The defense of retaliatory eviction prohibits the court from granting “[a] judgment for possession of the premises for an alleged termination of tenancy” under the following circumstances:
•Tenant’s attempt to enforce rights under lease provisions or under law. A judgment for possession is prohibited if it “was intended primarily as a penalty for the [tenant’s] attempt to secure or enforce rights under the lease or agreement or under the laws of the state, of a governmental subdivision of this state, or of the United States.” MCL 600.5720(1)(a).
•Tenant’s complaint of code violations to a governmental agency. A judgment for possession is prohibited if it “was intended primarily as a penalty for the [tenant’s] complaint to a governmental authority with a report of [the landlord’s] violation of a health or safety code or ordinance.” MCL 600.5720(1)(b).
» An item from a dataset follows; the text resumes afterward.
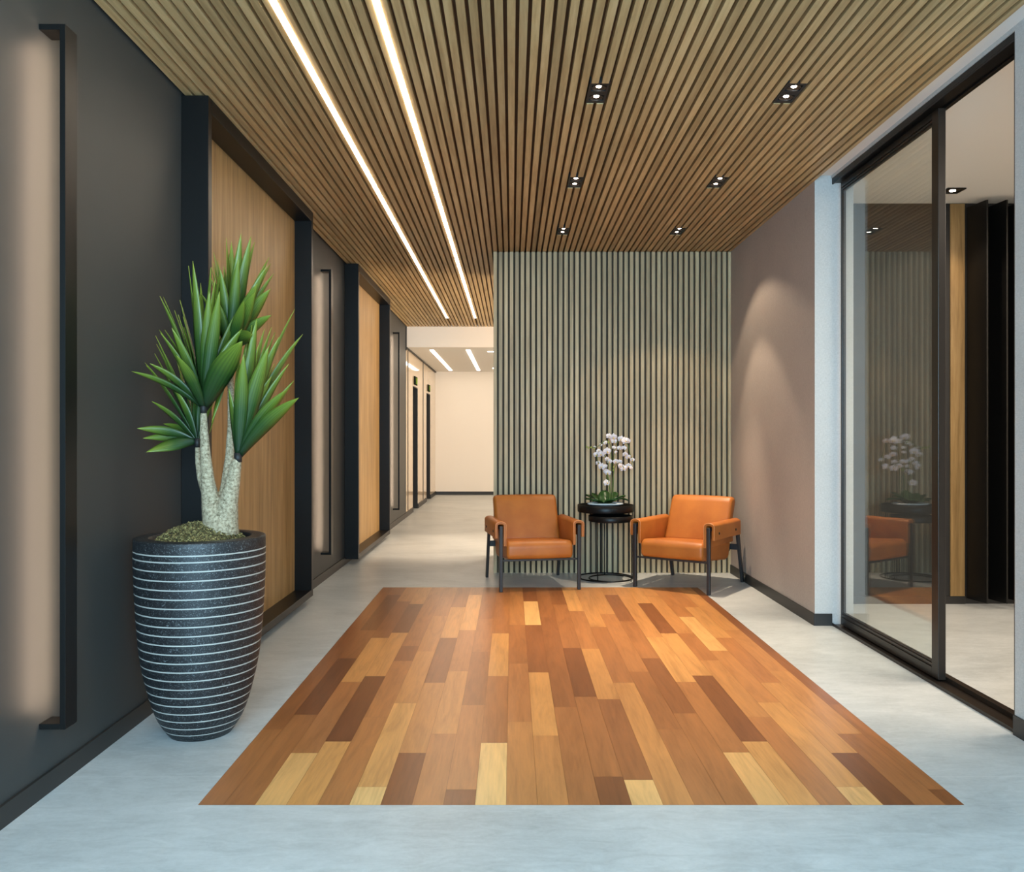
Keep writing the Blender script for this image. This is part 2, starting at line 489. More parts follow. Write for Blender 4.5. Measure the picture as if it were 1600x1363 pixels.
def doorway(n, d, label):
    r = empty('door_%d' % n, (XL, (d[0]+d[1])/2, 0)); w = (d[1]-d[0])/2
    struct(r, label)
    b = MB()
    b.box(-0.2, 0.0, -w, -w+0.02, 0, DH); b.box(-0.2, 0.0, w-0.02, w, 0, DH); b.box(-0.2, 0.0, -w+0.02, w-0.02, DH-0.02, DH)
    b.build('door_frame', M['black_matte'], r)
    for s in (-1, 1):
        b = MB(); a0, a1 = sorted((s*0.003, s*(w-0.02))); b.box(-0.2, -0.17, a0, a1, 0.005, DH-0.02)
        b.build('door_leaf', M['black'], r, 0.002)
doorway(2, D1, 'nearer dark recessed doorway in the far cream wall')
doorway(3, D2, 'farther dark recessed doorway beside the end wall')

def sign(y, w, z0, z1, label):
    r = empty('exit_sign', (XL, y, (z0+z1)/2)); h = (z1-z0)/2
    tag(r, label, 'sign', 'green signs above the far doorways')
    b = MB(); b.box(0.001, 0.02, -w, w, -h, h); b.build('sign_panel', M['sign_dark'], r, 0.002)
    b = MB(); b.box(0.0195, 0.0215, -w*0.18, w*0.22, -h*0.75, h*0.75)
    o = b.build('sign_symbol', M['sign_green'], r); o['label'] = 'green lit sign field'
    b = MB(); b.box(0.0195, 0.0215, w*0.5, w*0.92, -h*0.8, h*0.8)
    o = b.build('sign_symbol', M['sign_green'], r); o['label'] = 'green lit sign field'
sign(14.64, 0.2, 2.15, 2.29, 'small dark green sign above the nearer far doorway')
sign(16.97, 0.19, 2.16, 2.29, 'small dark green sign above the farther doorway by the end wall')

# baseboards
def board(name, *boxes):
    b = MB()
    for bx in boxes: b.box(*bx)
    return struct(b.build(name, M['base'], bevel=0.001, seg=1))
board('baseboard_left', (XL, XL+0.012, Y0, YF, 0, 0.075))
board('baseboard_left_far', (XL, XL+0.012, YF, D1[0]-0.0, 0, 0.08), (XL, XL+0.012, D1[1], D2[0], 0, 0.08), (XL, XL+0.012, D2[1], YE, 0, 0.08))
board('baseboard_far', (XL+0.012, 4.0, YE-0.012, YE, 0, 0.07))

# --- slat wall behind the chairs
b = MB()
x = -0.172; WP = 0.0507
while x < XR-0.004:
    b.box(x, min(x+0.0315, XR-0.002), YB, YB+0.03, 0.0, H-0.004); x += WP
b.box(-0.172, XR-0.001, YB+0.03, YB+1.2, 0, H-0.004, 1)
struct(b.build('wall_back', [M['wall_slat'], M['wall_slat_back']], fix=False), 'wall of vertical oak slats behind the two armchairs')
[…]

•Tenant’s lawful conduct arising from the tenancy, including the tenant’s membership in a tenant organization and its activity. A judgment for possession is prohibited if it “was intended primarily as retribution for a lawful act arising out of the tenancy, including membership in a tenant organization and a lawful activity of a tenant organization arising out of the tenancy.” MCL 600.5720(1)(c).
•Tenant’s failure to comply with increased obligations imposed by the landlord as a penalty for the tenant’s lawful conduct under MCL 600.5720(1)(a)-(c). A judgment for possession is prohibited if “[the landlord] attempted to increase the [tenant’s] obligations under the lease or contract as a penalty for the lawful acts . . . described in [MCL 600.5720(1)(a)-(c)] and . . . the [tenant’s] failure to perform the additional obligations was the primary reason for the alleged termination of tenancy.” MCL 600.5720(1)(e).
Committee Tip:
An increase in the tenant’s obligations is not limited to an increase in rent. For example, a landlord might require the tenant to pay utility or other bills previously paid by the landlord or to assume tasks formerly performed by the landlord.
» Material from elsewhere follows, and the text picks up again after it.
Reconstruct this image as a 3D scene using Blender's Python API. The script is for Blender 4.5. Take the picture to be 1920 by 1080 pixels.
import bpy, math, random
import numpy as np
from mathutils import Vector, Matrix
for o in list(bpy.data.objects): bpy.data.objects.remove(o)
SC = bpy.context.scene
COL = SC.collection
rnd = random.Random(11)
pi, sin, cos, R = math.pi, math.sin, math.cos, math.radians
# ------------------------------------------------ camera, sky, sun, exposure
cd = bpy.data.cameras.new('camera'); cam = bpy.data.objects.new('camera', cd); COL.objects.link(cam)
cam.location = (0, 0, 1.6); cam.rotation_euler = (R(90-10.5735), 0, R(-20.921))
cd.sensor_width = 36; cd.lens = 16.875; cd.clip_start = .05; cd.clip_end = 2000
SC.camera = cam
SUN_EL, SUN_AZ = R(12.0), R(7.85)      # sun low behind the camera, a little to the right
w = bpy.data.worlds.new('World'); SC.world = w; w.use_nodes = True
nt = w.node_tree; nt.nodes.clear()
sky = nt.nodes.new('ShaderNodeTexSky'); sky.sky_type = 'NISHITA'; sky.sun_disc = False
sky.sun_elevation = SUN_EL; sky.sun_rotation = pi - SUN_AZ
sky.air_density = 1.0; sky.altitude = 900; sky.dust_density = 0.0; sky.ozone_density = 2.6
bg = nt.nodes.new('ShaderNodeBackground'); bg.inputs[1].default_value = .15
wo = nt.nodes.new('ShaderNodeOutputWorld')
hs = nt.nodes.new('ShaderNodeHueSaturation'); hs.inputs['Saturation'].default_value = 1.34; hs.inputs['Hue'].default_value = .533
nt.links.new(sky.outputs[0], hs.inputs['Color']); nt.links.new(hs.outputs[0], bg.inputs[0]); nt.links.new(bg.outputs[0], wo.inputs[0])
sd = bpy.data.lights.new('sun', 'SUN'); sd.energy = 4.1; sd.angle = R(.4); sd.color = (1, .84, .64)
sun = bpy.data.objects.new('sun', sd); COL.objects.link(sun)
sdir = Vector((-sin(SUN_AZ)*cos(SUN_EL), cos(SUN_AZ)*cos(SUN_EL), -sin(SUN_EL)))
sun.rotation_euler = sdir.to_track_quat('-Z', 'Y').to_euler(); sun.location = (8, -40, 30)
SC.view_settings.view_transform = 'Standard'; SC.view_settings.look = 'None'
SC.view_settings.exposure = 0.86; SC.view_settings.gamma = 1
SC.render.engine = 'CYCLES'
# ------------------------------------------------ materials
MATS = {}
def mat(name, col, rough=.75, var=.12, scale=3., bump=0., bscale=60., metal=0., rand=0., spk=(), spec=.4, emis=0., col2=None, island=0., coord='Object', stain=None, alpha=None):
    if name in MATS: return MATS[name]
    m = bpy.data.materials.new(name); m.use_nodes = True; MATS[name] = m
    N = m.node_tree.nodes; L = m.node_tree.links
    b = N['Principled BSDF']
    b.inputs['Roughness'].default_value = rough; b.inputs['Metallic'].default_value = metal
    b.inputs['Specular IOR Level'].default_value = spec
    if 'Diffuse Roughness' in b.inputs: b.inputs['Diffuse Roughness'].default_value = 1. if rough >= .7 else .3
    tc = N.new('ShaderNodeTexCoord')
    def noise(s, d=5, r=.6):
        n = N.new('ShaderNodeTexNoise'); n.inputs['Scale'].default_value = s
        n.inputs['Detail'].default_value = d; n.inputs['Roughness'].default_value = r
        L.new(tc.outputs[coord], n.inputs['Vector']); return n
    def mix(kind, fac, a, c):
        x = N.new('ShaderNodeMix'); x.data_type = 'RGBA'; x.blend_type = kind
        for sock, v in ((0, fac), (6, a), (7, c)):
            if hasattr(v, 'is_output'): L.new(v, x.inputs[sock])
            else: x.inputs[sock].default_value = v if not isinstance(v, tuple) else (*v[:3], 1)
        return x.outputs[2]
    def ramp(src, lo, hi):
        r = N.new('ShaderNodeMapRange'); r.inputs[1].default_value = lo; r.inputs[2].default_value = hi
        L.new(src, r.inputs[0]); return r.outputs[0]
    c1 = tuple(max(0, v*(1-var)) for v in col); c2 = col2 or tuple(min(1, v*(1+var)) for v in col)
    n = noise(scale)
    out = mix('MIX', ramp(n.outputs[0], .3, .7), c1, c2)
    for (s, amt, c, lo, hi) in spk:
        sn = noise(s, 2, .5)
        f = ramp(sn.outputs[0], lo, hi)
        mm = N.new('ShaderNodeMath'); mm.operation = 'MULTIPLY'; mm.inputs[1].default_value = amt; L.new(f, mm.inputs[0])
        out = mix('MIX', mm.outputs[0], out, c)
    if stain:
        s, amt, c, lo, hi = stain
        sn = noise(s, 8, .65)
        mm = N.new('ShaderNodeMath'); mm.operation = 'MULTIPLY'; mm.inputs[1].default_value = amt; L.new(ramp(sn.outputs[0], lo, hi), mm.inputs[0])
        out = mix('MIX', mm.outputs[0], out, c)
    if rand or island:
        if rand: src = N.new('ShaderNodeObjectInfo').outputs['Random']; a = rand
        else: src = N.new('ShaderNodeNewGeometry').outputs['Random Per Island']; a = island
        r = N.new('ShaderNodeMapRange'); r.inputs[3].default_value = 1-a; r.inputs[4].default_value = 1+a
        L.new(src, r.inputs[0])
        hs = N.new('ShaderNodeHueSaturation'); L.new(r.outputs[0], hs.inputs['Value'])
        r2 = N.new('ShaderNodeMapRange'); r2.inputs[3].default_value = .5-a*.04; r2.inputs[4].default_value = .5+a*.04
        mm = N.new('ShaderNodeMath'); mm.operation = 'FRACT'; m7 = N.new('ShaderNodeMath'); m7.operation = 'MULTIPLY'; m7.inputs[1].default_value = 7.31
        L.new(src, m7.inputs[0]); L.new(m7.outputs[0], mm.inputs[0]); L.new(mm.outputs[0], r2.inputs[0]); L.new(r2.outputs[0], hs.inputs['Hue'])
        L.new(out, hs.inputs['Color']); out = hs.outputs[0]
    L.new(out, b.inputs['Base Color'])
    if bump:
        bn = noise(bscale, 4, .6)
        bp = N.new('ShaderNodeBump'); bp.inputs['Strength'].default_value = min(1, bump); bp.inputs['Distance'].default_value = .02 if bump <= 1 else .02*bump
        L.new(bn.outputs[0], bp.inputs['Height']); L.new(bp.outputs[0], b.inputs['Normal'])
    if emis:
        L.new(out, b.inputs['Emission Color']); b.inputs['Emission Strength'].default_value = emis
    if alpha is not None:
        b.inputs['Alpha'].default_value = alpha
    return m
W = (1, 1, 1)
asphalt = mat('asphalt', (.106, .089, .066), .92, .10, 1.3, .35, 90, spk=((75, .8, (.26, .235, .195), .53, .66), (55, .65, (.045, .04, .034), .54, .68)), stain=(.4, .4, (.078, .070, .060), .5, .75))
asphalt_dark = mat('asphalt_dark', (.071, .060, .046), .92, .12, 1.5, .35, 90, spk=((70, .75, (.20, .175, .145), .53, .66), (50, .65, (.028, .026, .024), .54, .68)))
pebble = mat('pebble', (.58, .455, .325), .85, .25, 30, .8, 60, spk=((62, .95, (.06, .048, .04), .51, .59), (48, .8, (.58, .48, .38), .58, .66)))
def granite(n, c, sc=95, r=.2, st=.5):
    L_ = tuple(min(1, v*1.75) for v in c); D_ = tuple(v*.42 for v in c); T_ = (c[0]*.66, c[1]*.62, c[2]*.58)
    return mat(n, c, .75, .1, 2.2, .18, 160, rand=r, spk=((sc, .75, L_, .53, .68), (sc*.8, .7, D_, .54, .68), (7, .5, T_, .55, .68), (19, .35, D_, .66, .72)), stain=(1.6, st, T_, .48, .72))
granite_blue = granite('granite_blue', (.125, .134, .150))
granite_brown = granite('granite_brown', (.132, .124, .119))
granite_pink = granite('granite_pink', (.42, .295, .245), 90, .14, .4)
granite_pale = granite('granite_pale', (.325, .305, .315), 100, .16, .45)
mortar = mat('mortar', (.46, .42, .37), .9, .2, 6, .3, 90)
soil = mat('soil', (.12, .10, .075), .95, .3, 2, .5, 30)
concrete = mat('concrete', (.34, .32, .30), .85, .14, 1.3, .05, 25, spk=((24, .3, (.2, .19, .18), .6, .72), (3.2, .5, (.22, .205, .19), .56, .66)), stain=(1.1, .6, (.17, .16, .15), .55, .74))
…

A presumption of retaliation arises when a tenant can show that he or she “by means of an official action to or through a court or other governmental agency” formally “attempted to secure or enforce rights against the [landlord] or to complain against the [landlord]” within 90 days of the landlord’s initiation of summary proceedings as long as the tenant’s attempt or complaint was not dismissed or denied. MCL 600.5720(2).
When a presumption of retaliation arises, the burden of proof shifts to the party against whom the presumption exists. According to the Michigan Supreme Court:
“[T]he function of a presumption is solely to place the burden of producing evidence on the opposing party. It is a procedural device which allows a person relying on the presumption to avoid a directed verdict, and it permits that person a directed verdict if the opposing party fails to introduce evidence rebutting the presumption.” Widmayer v Leonard, 422 Mich 280, 289 (1985).
If the tenant establishes that his or her attempt or complaint occurred within 90 days of the landlord’s initiation of proceedings the burden shifts to the landlord to show “by a preponderance of the evidence that the termination of tenancy was not in retaliation for the acts.” MCL 600.5720(2).
If the landlord initiated summary proceedings more than 90 days after the tenant’s attempt to secure or enforce rights or complain against the landlord, or if the tenant’s complaint or other action was dismissed or denied, the landlord benefits from a presumption against retaliation. MCL 600.5720(2). When the presumption favors the landlord, the tenant has the burden of proving by a preponderance of the evidence that the landlord retaliated against the tenant by initiating summary proceedings after the tenant complained or took other action. Id.
“[T]he retaliatory eviction defense does not extend to summary proceedings instituted at the expiration of a fixed-term lease” because at the expiration of a fixed-term lease the tenant no longer has a right to possession of the premises. Frenchtown Villa v Meadors, 117 Mich App 683, 689 (1982). In Frenchtown Villa, the Court explained that although a landlord may be culpable under MCL 600.5720 for terminating a tenant’s month-to-month tenancy in retaliation for the tenant’s assertion of rights, a landlord’s motive for not renewing a tenancy that terminated at the expiration of the term of tenancy stated in the lease was irrelevant. Frenchtown Villa, 117 Mich App at 689. According to the Court, “a landlord seeking repossession of premises upon the expiration of the term of a fixed lease does not terminate the tenancy, but merely seeks repossession pursuant to the termination that has otherwise taken place.” Id.